WHAT YOU ARE ASKED TO DO: Transcribe, exactly as they appear, the line that contains "(.7, g3(1.15))]), 'MULTIPLY')", the line that contains "o.inputs[0]); return N.m", and every line in between, and nothing else.

[start of DATA SECTION]

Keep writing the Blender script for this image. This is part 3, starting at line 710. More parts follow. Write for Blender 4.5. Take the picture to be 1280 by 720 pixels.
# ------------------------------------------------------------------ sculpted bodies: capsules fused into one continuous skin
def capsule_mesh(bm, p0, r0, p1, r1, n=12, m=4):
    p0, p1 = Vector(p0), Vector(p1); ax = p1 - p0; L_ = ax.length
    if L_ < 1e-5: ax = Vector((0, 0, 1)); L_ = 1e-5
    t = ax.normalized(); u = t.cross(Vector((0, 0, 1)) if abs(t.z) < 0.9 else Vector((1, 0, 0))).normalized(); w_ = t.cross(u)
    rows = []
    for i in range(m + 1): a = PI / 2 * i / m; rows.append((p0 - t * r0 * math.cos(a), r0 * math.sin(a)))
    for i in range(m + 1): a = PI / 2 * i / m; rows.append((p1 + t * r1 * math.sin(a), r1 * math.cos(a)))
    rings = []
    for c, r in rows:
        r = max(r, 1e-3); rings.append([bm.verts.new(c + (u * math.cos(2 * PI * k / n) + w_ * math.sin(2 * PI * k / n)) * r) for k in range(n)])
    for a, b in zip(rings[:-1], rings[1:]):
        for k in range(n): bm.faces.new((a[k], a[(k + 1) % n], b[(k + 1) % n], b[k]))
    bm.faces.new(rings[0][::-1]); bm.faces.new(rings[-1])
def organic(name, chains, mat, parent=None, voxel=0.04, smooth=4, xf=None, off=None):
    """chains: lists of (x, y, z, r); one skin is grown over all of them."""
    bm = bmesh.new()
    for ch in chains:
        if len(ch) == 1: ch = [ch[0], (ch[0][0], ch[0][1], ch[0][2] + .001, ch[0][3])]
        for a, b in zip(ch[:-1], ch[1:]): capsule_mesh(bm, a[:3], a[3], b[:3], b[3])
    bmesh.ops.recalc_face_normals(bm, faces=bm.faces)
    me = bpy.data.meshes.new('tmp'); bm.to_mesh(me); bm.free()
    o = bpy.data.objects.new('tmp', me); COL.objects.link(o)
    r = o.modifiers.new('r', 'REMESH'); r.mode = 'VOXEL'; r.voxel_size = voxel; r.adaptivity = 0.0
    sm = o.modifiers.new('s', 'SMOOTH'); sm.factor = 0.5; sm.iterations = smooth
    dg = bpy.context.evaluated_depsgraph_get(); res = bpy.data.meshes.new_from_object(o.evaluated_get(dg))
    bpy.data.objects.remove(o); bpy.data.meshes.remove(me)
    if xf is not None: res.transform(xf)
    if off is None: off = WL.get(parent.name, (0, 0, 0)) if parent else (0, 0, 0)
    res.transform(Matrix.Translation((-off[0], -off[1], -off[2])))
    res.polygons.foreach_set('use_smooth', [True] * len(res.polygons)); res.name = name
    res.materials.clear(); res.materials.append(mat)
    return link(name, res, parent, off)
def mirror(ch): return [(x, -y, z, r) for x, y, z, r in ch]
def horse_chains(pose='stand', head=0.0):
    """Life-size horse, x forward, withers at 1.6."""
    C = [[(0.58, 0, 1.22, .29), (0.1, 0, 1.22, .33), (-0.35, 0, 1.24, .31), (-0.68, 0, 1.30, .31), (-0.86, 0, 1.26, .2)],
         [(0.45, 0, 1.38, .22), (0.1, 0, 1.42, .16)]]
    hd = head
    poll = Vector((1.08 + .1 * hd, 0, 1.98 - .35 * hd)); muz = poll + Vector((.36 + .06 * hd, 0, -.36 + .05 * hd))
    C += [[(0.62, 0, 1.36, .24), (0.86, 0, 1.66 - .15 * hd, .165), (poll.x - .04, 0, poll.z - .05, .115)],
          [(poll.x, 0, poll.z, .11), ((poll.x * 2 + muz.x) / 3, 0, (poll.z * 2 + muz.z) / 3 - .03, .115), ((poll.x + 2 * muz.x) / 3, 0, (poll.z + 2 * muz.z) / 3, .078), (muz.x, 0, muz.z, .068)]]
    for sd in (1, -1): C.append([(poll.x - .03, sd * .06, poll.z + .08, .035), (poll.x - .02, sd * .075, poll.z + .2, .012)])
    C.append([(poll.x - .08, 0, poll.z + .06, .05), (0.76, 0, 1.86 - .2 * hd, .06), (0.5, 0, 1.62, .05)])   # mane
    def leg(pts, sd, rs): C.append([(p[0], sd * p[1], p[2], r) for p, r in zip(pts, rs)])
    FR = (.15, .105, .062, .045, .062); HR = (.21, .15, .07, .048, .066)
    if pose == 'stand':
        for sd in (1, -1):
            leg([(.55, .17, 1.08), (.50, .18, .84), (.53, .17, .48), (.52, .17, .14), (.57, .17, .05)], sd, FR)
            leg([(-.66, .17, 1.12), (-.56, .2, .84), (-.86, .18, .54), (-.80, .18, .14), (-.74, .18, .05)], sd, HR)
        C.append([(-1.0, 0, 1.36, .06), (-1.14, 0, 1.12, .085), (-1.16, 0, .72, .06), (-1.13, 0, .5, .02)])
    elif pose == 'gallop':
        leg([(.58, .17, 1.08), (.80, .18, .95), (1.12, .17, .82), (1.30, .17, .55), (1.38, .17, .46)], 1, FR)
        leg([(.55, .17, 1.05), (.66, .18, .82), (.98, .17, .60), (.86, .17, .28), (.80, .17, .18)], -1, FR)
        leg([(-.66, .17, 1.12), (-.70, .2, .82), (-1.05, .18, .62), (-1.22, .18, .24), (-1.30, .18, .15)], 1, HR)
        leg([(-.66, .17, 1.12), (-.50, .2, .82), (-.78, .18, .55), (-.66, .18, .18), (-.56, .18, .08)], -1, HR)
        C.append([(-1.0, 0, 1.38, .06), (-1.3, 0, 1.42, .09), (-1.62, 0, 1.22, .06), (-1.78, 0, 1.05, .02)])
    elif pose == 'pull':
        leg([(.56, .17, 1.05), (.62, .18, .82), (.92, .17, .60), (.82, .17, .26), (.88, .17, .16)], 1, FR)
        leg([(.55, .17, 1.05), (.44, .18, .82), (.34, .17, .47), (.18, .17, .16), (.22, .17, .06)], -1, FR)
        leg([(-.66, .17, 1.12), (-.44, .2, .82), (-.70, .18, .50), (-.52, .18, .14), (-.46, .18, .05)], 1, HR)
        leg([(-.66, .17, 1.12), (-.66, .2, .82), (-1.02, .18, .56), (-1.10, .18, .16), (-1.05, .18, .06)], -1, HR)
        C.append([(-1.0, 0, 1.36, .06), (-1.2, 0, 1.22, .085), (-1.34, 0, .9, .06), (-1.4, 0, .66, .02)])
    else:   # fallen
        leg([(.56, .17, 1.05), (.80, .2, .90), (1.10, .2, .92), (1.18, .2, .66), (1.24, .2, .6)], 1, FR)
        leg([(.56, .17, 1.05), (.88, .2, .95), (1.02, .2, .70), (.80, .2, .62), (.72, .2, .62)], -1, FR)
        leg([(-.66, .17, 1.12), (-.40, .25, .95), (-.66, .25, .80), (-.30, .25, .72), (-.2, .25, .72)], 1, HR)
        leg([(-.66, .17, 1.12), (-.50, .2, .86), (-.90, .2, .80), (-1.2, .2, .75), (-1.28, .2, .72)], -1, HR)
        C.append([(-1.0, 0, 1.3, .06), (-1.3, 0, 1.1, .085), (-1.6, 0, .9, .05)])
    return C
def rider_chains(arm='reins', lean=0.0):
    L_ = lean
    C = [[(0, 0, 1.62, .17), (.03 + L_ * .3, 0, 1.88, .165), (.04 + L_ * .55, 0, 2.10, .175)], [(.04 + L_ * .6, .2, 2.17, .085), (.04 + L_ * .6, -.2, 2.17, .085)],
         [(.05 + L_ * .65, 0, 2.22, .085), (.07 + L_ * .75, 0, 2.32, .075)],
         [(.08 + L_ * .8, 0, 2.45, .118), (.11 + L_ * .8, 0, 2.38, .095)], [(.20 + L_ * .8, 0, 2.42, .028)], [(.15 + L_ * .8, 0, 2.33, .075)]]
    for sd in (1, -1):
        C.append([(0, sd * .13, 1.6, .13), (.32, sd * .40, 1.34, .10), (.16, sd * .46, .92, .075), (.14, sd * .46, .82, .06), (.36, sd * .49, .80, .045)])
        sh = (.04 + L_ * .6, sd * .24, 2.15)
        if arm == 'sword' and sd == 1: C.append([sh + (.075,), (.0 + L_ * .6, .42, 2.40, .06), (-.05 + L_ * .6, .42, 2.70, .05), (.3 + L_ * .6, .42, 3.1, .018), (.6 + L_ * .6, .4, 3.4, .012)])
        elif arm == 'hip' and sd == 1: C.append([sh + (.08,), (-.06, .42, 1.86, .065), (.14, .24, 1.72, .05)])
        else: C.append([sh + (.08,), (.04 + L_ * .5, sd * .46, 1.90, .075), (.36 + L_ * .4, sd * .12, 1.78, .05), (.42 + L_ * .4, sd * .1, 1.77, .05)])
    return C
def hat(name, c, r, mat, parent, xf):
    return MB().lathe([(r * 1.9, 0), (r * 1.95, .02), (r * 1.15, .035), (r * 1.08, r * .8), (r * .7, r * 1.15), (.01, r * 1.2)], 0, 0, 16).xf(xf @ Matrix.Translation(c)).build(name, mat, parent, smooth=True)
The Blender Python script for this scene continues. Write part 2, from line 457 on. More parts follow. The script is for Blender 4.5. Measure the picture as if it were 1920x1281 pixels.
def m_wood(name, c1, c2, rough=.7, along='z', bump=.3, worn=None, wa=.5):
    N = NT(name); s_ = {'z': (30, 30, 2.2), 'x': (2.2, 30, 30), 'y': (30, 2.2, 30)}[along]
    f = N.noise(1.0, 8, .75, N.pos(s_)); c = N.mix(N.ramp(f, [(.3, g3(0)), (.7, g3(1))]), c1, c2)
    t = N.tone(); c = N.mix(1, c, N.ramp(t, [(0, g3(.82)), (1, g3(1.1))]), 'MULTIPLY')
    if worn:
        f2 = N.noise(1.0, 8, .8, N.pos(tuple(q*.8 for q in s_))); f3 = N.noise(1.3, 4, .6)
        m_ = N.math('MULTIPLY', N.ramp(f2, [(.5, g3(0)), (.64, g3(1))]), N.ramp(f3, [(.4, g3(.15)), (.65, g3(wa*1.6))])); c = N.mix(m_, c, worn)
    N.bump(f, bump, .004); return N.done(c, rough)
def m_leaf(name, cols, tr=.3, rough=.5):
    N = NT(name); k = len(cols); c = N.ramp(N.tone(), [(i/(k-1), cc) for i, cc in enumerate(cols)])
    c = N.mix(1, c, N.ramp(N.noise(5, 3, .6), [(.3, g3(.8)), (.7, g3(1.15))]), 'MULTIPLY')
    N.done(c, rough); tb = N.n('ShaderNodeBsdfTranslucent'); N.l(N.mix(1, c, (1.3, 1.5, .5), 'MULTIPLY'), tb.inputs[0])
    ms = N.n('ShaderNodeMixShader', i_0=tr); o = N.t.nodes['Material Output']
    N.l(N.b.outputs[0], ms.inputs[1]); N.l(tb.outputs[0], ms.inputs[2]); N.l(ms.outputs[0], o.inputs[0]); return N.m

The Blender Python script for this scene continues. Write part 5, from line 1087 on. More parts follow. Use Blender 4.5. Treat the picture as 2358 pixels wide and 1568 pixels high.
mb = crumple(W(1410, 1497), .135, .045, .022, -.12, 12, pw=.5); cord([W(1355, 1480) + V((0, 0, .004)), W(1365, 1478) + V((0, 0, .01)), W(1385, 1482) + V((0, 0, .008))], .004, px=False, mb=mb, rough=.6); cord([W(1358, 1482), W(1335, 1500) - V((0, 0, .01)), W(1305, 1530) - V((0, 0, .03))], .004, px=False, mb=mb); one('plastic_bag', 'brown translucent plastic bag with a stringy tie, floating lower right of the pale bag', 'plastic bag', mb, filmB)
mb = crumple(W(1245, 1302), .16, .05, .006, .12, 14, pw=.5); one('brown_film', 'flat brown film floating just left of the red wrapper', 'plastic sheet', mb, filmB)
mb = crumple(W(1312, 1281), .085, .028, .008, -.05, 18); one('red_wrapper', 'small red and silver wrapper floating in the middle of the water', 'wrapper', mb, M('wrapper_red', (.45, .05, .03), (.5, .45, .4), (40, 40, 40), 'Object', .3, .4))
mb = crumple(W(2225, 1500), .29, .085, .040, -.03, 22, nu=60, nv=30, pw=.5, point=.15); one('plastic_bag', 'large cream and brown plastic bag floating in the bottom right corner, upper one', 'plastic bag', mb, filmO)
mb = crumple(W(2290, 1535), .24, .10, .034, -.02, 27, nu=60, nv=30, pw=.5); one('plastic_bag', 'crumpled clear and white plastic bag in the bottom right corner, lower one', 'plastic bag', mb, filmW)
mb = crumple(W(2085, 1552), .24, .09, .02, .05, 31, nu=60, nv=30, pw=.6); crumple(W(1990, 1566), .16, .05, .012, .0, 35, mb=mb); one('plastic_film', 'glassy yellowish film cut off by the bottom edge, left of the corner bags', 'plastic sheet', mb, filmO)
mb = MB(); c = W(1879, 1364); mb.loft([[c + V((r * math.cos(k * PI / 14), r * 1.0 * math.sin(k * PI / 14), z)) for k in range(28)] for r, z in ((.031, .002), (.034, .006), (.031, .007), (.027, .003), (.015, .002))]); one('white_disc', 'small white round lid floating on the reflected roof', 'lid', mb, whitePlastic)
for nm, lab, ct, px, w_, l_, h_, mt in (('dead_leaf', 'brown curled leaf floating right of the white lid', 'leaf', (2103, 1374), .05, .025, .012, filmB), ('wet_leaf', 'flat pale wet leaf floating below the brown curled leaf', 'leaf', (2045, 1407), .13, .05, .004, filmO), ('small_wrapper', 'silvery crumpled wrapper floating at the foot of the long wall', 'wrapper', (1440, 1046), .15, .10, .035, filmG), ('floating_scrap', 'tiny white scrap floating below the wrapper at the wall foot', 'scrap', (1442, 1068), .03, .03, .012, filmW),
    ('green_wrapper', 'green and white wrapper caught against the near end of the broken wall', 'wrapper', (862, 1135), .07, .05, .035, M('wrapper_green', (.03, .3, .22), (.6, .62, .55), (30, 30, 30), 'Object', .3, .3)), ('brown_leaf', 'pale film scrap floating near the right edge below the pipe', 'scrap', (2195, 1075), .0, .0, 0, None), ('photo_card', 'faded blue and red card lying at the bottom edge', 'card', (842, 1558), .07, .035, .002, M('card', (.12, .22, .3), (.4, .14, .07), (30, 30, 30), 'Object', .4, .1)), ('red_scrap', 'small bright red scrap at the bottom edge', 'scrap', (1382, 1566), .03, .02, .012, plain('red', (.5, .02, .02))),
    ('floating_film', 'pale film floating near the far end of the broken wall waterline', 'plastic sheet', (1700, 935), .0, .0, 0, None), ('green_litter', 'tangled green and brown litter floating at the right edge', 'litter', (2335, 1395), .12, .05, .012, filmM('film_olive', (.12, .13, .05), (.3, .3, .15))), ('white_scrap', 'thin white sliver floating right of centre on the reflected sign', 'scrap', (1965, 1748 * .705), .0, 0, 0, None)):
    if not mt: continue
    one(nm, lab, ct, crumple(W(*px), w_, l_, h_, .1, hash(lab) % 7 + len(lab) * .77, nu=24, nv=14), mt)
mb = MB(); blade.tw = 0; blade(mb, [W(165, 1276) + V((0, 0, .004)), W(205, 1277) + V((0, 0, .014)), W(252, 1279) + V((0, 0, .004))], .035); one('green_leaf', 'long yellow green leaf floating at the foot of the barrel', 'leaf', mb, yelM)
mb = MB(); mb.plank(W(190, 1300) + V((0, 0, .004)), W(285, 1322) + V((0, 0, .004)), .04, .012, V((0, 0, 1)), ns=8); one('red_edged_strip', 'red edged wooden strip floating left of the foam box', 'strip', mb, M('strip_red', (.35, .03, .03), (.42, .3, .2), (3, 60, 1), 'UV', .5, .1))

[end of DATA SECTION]

RESULT OF THIS EXERCISE:
    c = N.mix(1, c, N.ramp(N.noise(5, 3, .6), [(.3, g3(.8)), (.7, g3(1.15))]), 'MULTIPLY')
    N.done(c, rough); tb = N.n('ShaderNodeBsdfTranslucent'); N.l(N.mix(1, c, (1.3, 1.5, .5), 'MULTIPLY'), tb.inputs[0])
    ms = N.n('ShaderNodeMixShader', i_0=tr); o = N.t.nodes['Material Output']
    N.l(N.b.outputs[0], ms.inputs[1]); N.l(tb.outputs[0], ms.inputs[2]); N.l(ms.outputs[0], o.inputs[0]); return N.m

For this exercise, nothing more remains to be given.